Décadas ou anos atrás seria suicídio questionar a necessidade do Brasil ter um GP de F-1. Hoje, não. Há mais brasileiros bem-sucedidos profissionalmente em outras categorias e as corridas da categoria já não suprem a demanda de espetáculo e disputa que se espera de uma competição automobilística.
Além do caso da França, citado acima, à Itália é cobrado um preço caro pela intransigência em manter Monza como um dos últimos traçados clássicos que remontam às origens da categoria, nos anos 1950. Brands Hatch, Nürburgring e Watkins Glen são alguns exemplos dessa leva que foram, junto com Rheims e Zandvoort: os três primeiros sobrevivem muito bem sem hospedar a categoria que os apaixonados “tuercas” argentinos chamam de “la máxima”.
Mais: países como Coreia do Sul, Índia e Turquia apostaram em ter seu GP e não se tem notícia que a construção de faraônicos autódromos fomentaram o automobilismo local ou sequer que foram agregados à lista de investimentos autossustentáveis.
Recentemente Bernie Ecclestone teceu elogios ao recém-disputado GP do Azerbaijão; não seria estranho se essa corrida abrisse uma onda de realizar cada vez mais corridas em centros urbanos. A F-E mostrou que a ideia dá certo e os lucros dos políticos locais podem ser maiores em inúmeros aspectos.
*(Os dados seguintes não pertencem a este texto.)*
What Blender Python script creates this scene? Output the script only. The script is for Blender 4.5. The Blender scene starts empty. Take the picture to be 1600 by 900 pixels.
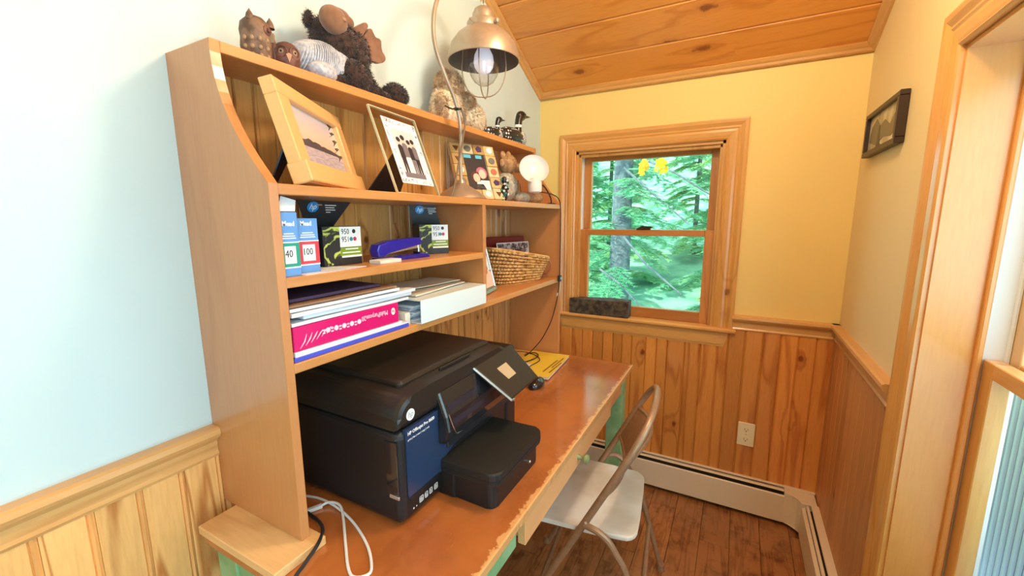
import bpy, bmesh, math, random
from mathutils import Vector, Matrix, Euler, noise as mnoise
random.seed(7)
SC = bpy.context.scene
COL = SC.collection
R = math.radians

# ------------------------------------------------------------------ camera
cam_data = bpy.data.cameras.new('camera')
cam_data.sensor_width = 36.0
cam_data.lens = 653.88 / 1600 * 36.0
cam_data.clip_start = 0.02
cam = bpy.data.objects.new('camera', cam_data)
COL.objects.link(cam)
YAW, PIT, ROL = 0.4933, 0.1631, -0.0031
fw = Vector((-math.sin(YAW)*math.cos(PIT), math.cos(YAW)*math.cos(PIT), -math.sin(PIT)))
rt = Vector((math.cos(YAW), math.sin(YAW), 0)); up_ = rt.cross(fw)
r2 = rt*math.cos(ROL) + up_*math.sin(ROL); u2 = -rt*math.sin(ROL) + up_*math.cos(ROL)
m = Matrix((r2, u2, -fw)).transposed().to_4x4(); m.translation = Vector((0.9968, -2.1864, 1.4041))
cam.matrix_world = m
SC.camera = cam

# ------------------------------------------------------------------ world, sun, exposure
SC.view_settings.view_transform = 'Standard'
SC.view_settings.look = 'None'
SC.view_settings.exposure = 0.02
SC.view_settings.gamma = 1.0
SC.view_settings.use_curve_mapping = False
w = bpy.data.worlds.new('sky'); SC.world = w; w.use_nodes = True
bg = w.node_tree.nodes['Background']
bg.inputs[0].default_value = (0.62, 0.87, 1.0, 1); bg.inputs[1].default_value = 3.6

def lamp(name, kind, loc, energy, color, size=None, size_y=None, aim=None, rad=None, spread=None):
    d = bpy.data.lights.new(name, kind); d.energy = energy; d.color = color
    if kind == 'AREA':
        d.shape = 'RECTANGLE'; d.size = size; d.size_y = size_y or size
        if spread: d.spread = spread
    if rad is not None:
        if kind == 'SUN': d.angle = rad
        else: d.shadow_soft_size = rad
    o = bpy.data.objects.new(name, d); COL.objects.link(o); o.location = loc
    if aim is not None:
        o.rotation_euler = (Vector(aim) - Vector(loc)).to_track_quat('-Z', 'Y').to_euler()
    return o
lamp('sun', 'SUN', (0, 0, 8), 6.5, (1.0, 0.98, 0.88), aim=(3.0, 6.0, 2.0), rad=0.01)
# daylight coming in at the right-hand windows (one in view, one beside the camera)
lamp('window_daylight', 'AREA', (1.66, -1.30, 1.25), 4.5, (0.62, 0.88, 1.0), 0.8, 1.2, aim=(0.0, -1.35, 1.25))
lamp('window_daylight', 'AREA', (1.66, -2.85, 1.25), 19, (0.42, 0.80, 1.0), 1.3, 1.5, aim=(0.0, -1.9, 1.35))
# added warm fill lights, with no lamp fixtures behind them
lamp('warm_fill', 'POINT', (1.05, -2.5, 2.45), 14, (1.0, 0.85, 0.62), rad=0.12)
lamp('warm_fill', 'POINT', (0.95, -1.15, 2.30), 30, (1.0, 0.85, 0.60), rad=0.10)

# ------------------------------------------------------------------ node helpers
class NT:
    def __init__(s, name):
        s.m = bpy.data.materials.new(name); s.m.use_nodes = True
        s.t = s.m.node_tree; s.b = s.t.nodes['Principled BSDF']
    def n(s, typ, **kw):
        x = s.t.nodes.new(typ)
        for k, v in kw.items():
            if hasattr(x, k): setattr(x, k, v)
        return x
    def L(s, a, b): s.t.links.new(a, b)
    def math(s, op, a, b=None, c=None, clamp=False):
        x = s.n('ShaderNodeMath', operation=op); x.use_clamp = clamp
        for i, v in enumerate((a, b, c)):
            if v is None: continue
            if isinstance(v, (int, float)): x.inputs[i].default_value = v
            else: s.L(v, x.inputs[i])
        return x.outputs[0]
    def mix(s, f, a, b, mode='MIX'):
        x = s.n('ShaderNodeMix'); x.data_type = 'RGBA'; x.blend_type = mode
        for i, v in ((0, f), (6, a), (7, b)):
            if isinstance(v, (int, float)): x.inputs[i].default_value = v
            elif isinstance(v, tuple): x.inputs[i].default_value = v if len(v) == 4 else v + (1,)
            else: s.L(v, x.inputs[i])
        return x.outputs[2]
    def noise(s, vec, scale, detail=2, rough=0.5, dist=0):
        x = s.n('ShaderNodeTexNoise'); x.inputs['Scale'].default_value = scale
        x.inputs['Detail'].default_value = detail; x.inputs['Roughness'].default_value = rough
        x.inputs['Distortion'].default_value = dist
        s.L(vec, x.inputs['Vector']); return x.outputs['Fac']
    def sstep(s, v, a, b, o0=0.0, o1=1.0):
        x = s.n('ShaderNodeMapRange'); x.interpolation_type = 'SMOOTHSTEP'
        s.L(v, x.inputs[0])
        x.inputs[1].default_value = a; x.inputs[2].default_value = b
        x.inputs[3].default_value = o0; x.inputs[4].default_value = o1
        return x.outputs[0]
    def objvec(s, rnd=True, scale=(1, 1, 1)):
        tc = s.n('ShaderNodeTexCoord'); v = tc.outputs['Object']
        if rnd:
            oi = s.n('ShaderNodeObjectInfo'); mu = s.n('ShaderNodeVectorMath', operation='SCALE')
            mu.inputs[0].default_value = (13.1, 27.7, 19.3); s.L(oi.outputs['Random'], mu.inputs['Scale'])
            ad = s.n('ShaderNodeVectorMath', operation='ADD'); s.L(v, ad.inputs[0]); s.L(mu.outputs[0], ad.inputs[1]); v = ad.outputs[0]
        mp = s.n('ShaderNodeMapping'); mp.inputs['Scale'].default_value = scale; s.L(v, mp.inputs[0])
        return mp.outputs[0]

def srgb(*c):
    return tuple((x/255/12.92 if x/255 <= .04045 else ((x/255+.055)/1.055)**2.4) for x in c)

def wood(name, c1, c2, axis='z', rough=.38, knots=.55, grain=.5, coat=.25, ring=5.0, kd=3.0, var=.12, kcol=None, nrm='y', KA=6.0, KB=4.0):
    s = NT(name); sc = [1, 1, 1]; sc['xyz'.index(axis)] = .10
    v = s.objvec(True, tuple(sc))
    # knots
    ks = [KA]*3; ks['xyz'.index(axis)] = KB
    acr = [i for i in range(3) if i != 'xyz'.index(axis) and i != 'xyz'.index(nrm)][0]
    ksep = s.n('ShaderNodeSeparateXYZ'); s.L(s.objvec(True, ks), ksep.inputs[0])
    kcmb = s.n('ShaderNodeCombineXYZ'); s.L(ksep.outputs['xyz'.index(axis)], kcmb.inputs[0]); s.L(ksep.outputs[acr], kcmb.inputs[1])
    vo = s.n('ShaderNodeTexVoronoi', voronoi_dimensions='2D'); vo.inputs['Scale'].default_value = 1.0; s.L(kcmb.outputs[0], vo.inputs['Vector'])
    sep = s.n('ShaderNodeSeparateColor'); s.L(vo.outputs['Color'], sep.inputs[0])
    on = s.math('LESS_THAN', sep.outputs[0], knots)
    kn = s.noise(s.objvec(True), 38, 2)
    kd_ = s.math('ADD', vo.outputs['Distance'], s.math('MULTIPLY_ADD', kn, .12, -.06))
    kf = s.math('MULTIPLY', s.sstep(kd_, 0.085, 0.03), on)
    bend = s.math('MULTIPLY', s.sstep(kd_, 0.45, 0.0), on)
    a = s.noise(v, 7, 2, .5, .3)
    rv = s.math('MULTIPLY_ADD', a, ring, s.math('MULTIPLY', bend, .5))
    pp = s.math('PINGPONG', rv, .5)
    rg = s.sstep(pp, 0.36, 0.5)
    fine = s.noise(v, 150, 3, .6)
    fm = s.sstep(fine, .35, .75)
    broad = s.noise(v, 2.2, 2)
    f = s.math('ADD', s.math('MULTIPLY', rg, grain), s.math('MULTIPLY', fm, .22), clamp=True)
    f = s.math('ADD', f, s.math('MULTIPLY', s.math('SUBTRACT', broad, .5), .5), clamp=True)
    col = s.mix(f, c1, c2)
    oi = s.n('ShaderNodeObjectInfo')
    br = s.math('MULTIPLY_ADD', oi.outputs['Random'], var*2, 1-var)
    cc = s.n('ShaderNodeCombineColor'); [s.L(br, cc.inputs[i]) for i in range(3)]
    col = s.mix(1.0, col, cc.outputs[0], 'MULTIPLY')
    kc = kcol or tuple(x*.22 for x in c2)
    col = s.mix(s.math('MULTIPLY', kf, .92), col, kc)
    halo = s.math('MULTIPLY', s.math('MULTIPLY', s.sstep(kd_, 0.2, 0.04), on), .4)
    col = s.mix(halo, col, c2)
    s.L(col, s.b.inputs['Base Color'])
    s.b.inputs['Roughness'].default_value = rough
    s.b.inputs['Coat Weight'].default_value = coat; s.b.inputs['Coat Roughness'].default_value = .18
    bp = s.n('ShaderNodeBump'); bp.inputs['Strength'].default_value = .12; bp.inputs['Distance'].default_value = .002
    s.L(f, bp.inputs['Height']); s.L(bp.outputs[0], s.b.inputs['Normal'])
    return s.m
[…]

Tudo isto escrito acima deve ser lembrado quando Tamas Rohonyi declara que sem a F-1 Interlagos estaria fadado a desaparecer. Interlagos está fadado a desaparecer, isto sim, não se perder a F-1 mas se não for usado apropriadamente — sua atividade fim é a prática de esportes a motor — e tenha uma gestão deficiente. É um caso semelhante ao do aeroporto de Congonhas: a falta de uma política urbanística correta permitiu o adensamento populacional ao seu redor; seu uso correto e uma administração responsável comprovam que mesmo assim ele é viável e importante para a cidade, tanto na geração de negócios, empregos e impostos…
Sette Câmara em alta
Um dos destaques da temporada europeia da F-3, o mineiro Sérgio Sette Câmara foi convidado a testar um carro da Scuderia Toro Rosso durante um treino programado para o dia 13 de julho em Silverstone. O brasileiro vai dividir o carro com o espanhol Carlos Sainz Jr, que vai pilotar o carro no dia 12. O treino deverá contar com a participação de outros novatos e ajudar na definição das equipes para a temporada de 2017. As chances de Sette Câmara são relativas e poderiam ganhar força caso o russo Daniil Kvyat deixe a equipe no final da temporada. O mais provável, porém, é que se o seu trabalho corresponder às expectativas ele possa ser promovido a piloto-reserva e disputar a temporada da GP-2 com uma equipe bancada pelo fabricante de energéticos.